La tassazione sugli extraprofitti prevede, come già anticipato nel precedente articolo, la corresponsione allo Stato, da parte degli istituti bancari, di una imposta calcolata applicando un’aliquota del 40% all’ammontare del margine di interessi dell’esercizio 2023 che eccede, per almeno il 10%, il medesimo margine dell’esercizio 2021. Per scongiurare l’introduzione di un’imposta draconiana, è stato fissato, inizialmente, per quest’ultima, un tetto massimo pari allo 0,1% del totale dell’attivo patrimoniale.
Il tetto massimo dell’imposta straordinaria, a seguito dell’emendamento di fine settembre, però, è stato elevato dallo 0,1% allo 0,26%, ma su una diversa base imponibile: non più sul totale dell’attivo, bensì sull’importo complessivo dell’esposizione al rischio; escludendo, dunque, il margine d’interesse sui titoli di Stato, i quali, nella classificazione dei bilanci bancari, sono considerati a rischio zero.
La novità più significativa dell’emendamento, tuttavia, concerne la destinazione a riserva non distribuibile di un importo pari a due volte e mezzo l’imposta, come alternativa al pagamento della medesima; comportamento che stanno seguendo tutte le banche, a partire da Unicredit e Intesa.
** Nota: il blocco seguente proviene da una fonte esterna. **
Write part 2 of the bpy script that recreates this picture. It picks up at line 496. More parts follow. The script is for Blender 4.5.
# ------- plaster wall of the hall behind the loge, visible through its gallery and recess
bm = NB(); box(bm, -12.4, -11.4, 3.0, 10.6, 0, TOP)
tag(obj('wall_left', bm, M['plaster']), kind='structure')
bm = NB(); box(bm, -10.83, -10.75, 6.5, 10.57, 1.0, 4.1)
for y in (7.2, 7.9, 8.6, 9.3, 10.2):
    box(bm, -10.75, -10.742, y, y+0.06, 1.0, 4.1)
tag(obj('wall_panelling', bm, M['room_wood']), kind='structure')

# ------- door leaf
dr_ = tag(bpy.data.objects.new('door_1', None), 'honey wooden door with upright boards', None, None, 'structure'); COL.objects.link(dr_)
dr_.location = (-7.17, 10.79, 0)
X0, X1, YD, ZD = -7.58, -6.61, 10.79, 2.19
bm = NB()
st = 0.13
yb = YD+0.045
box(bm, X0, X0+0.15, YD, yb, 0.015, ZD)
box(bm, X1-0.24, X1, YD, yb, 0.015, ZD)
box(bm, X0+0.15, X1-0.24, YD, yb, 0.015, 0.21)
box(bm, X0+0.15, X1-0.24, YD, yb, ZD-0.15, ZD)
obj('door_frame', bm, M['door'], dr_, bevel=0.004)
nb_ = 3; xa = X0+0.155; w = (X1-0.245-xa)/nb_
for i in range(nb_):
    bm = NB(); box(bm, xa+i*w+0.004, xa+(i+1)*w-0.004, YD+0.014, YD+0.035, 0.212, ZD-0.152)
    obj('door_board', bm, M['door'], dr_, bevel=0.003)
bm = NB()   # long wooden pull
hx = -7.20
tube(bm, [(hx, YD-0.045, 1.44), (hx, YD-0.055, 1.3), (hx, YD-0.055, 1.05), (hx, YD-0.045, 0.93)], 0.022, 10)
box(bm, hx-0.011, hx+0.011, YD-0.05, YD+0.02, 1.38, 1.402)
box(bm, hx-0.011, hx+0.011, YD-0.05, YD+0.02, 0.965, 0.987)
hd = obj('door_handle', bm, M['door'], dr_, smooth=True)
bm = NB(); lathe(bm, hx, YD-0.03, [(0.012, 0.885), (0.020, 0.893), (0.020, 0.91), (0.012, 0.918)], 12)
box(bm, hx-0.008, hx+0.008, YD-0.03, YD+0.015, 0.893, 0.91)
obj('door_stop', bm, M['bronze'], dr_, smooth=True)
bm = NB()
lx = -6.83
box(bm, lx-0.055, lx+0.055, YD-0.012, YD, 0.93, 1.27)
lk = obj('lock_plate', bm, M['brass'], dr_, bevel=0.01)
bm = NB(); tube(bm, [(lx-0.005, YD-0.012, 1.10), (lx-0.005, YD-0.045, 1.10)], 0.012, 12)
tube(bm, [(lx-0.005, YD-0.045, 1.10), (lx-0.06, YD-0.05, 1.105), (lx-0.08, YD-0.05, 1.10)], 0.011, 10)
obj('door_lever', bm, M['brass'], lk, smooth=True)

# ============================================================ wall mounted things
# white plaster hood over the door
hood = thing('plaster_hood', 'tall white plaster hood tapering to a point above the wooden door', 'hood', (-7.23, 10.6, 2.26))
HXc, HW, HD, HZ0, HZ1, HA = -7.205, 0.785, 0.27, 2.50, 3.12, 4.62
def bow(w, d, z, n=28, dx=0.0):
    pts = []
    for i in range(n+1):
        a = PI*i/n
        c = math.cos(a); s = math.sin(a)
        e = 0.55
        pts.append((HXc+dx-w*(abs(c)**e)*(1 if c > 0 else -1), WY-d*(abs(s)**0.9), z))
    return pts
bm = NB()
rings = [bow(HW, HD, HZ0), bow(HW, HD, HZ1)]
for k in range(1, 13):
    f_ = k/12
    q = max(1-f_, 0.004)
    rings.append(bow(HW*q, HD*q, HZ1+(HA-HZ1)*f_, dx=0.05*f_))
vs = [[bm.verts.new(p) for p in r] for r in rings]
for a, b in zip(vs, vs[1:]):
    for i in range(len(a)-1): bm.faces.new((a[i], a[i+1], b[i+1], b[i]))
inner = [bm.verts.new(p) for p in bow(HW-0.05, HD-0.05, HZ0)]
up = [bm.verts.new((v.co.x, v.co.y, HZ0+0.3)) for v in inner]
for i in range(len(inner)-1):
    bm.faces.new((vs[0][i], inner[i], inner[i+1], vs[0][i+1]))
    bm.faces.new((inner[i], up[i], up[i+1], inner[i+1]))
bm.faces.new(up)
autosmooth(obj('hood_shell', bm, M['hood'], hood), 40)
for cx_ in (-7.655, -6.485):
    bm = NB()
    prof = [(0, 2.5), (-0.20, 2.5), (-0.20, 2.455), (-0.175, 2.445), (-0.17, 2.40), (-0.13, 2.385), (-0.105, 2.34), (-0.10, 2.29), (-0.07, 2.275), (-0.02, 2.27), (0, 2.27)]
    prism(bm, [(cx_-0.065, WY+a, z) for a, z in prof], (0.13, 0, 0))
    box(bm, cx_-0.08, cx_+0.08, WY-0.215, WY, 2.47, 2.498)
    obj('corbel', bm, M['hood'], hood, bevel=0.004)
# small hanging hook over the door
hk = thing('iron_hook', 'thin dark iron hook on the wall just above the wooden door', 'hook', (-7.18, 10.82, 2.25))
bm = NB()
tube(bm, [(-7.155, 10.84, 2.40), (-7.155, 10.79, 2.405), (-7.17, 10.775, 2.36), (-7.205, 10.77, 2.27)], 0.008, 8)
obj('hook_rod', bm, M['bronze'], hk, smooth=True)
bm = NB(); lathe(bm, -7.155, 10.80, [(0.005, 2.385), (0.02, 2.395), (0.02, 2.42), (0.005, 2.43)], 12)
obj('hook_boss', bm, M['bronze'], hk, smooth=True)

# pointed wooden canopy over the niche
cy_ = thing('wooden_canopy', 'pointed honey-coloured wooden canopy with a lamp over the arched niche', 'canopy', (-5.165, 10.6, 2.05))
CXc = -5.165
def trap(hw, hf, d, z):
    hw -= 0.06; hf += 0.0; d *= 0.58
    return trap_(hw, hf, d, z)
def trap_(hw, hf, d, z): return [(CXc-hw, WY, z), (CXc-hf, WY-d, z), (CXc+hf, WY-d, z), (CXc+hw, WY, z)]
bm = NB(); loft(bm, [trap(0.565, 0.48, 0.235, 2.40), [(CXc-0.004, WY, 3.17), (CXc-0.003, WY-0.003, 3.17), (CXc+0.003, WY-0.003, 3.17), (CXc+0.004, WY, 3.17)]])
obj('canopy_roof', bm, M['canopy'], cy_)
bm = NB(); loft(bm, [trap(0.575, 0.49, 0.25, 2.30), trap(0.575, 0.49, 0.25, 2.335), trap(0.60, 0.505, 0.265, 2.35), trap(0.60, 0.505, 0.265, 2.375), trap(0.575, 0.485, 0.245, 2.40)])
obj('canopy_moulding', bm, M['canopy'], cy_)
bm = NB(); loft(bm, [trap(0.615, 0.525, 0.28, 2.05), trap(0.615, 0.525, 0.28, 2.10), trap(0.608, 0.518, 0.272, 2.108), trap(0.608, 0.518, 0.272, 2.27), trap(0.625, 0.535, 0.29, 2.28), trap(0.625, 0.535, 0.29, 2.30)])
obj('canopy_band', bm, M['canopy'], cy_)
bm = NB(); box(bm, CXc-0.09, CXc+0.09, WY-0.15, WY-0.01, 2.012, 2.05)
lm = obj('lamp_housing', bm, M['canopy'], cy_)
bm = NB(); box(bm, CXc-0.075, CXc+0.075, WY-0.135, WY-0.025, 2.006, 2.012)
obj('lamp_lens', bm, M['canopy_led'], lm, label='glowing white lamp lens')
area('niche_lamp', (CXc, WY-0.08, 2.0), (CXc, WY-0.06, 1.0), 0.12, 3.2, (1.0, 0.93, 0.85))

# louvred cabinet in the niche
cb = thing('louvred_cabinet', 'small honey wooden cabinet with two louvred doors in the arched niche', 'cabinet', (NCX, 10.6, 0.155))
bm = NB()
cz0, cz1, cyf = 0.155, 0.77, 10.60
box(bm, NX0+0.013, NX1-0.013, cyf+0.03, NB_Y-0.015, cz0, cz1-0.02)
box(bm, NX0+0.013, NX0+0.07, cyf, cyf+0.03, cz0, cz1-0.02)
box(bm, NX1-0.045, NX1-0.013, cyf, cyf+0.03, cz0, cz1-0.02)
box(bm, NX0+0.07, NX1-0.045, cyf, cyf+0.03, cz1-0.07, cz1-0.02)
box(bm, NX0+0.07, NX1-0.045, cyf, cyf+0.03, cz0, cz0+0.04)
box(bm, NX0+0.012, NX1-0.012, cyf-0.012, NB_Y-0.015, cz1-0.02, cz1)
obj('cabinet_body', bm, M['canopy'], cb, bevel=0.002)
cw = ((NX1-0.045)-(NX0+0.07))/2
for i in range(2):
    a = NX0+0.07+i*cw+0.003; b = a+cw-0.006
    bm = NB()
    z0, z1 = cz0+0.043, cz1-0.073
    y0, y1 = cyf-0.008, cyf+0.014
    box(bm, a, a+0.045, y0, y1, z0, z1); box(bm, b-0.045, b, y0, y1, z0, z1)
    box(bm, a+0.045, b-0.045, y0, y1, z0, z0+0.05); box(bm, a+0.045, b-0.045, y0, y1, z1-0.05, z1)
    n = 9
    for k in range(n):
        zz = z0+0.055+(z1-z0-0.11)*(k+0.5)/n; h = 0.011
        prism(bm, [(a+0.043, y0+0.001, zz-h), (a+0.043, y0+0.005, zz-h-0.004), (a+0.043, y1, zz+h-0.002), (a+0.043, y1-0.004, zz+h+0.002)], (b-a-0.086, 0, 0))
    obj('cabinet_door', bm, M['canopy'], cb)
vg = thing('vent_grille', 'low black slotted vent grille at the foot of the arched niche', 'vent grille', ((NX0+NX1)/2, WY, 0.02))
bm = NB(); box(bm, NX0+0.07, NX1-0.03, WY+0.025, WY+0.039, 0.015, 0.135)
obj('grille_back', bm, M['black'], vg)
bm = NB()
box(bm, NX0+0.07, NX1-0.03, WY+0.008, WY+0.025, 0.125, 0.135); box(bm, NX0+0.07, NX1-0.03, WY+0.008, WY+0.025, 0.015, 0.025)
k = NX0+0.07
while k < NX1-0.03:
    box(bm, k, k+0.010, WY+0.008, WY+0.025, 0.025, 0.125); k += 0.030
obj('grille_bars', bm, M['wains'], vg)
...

È possibile, quindi, imputare tale riserva “agli elementi del capitale primario di classe 1”, rafforzando il patrimonio delle banche. Se la riserva è utilizzata per la distribuzione di utili, l’imposta viene maggiorata, a decorrere dalla scadenza del termine di versamento (sei mesi dalla chiusura dell’esercizio), “di un importo pari, in ragione d’anno, al tasso di interesse sui depositi presso la Bce” ed “è versata entro trenta giorni dall’approvazione della relativa delibera”.
Infine, è fatto divieto agli istituti di credito di traslare gli oneri derivanti dalla tassa sugli extraprofitti sui costi dei servizi erogati nei confronti di imprese e clienti finali. L’Autorità Antitrust, a questo scopo, “vigila sulla puntuale osservanza della disposizione anche mediante accertamenti a campione, riferendo annualmente al Parlamento con apposita relazione”.
La norma sembra così agevolare sia le banche che i risparmiatori, oltre al nostro Paese, più in generale. Le prime mantengono la loro solidità, nonché credibilità sui mercati, grazie ad una manovra che, di fatto, le ripatrimonializza. I risparmiatori non subiscono le ripercussioni della tassazione agli istituti di credito sotto forma di maggiori oneri bancari; le stesse banche devono controllare i margini di interesse, evitando di erogare credito a costi troppo alti. Il vantaggio per lo Stato, invece, si sostanzia nel mancato pagamento di imposte sui titoli di debito pubblico detenuti dalle banche (quasi 700 miliardi di euro), che consente loro di sottoscriverne di nuovi.
Insomma tutti contenti grazie ad un’imposta i cui presupposti, come sottolineato nel precedente scritto, sono assai dubbi ed i cui effetti sono ancor più originali!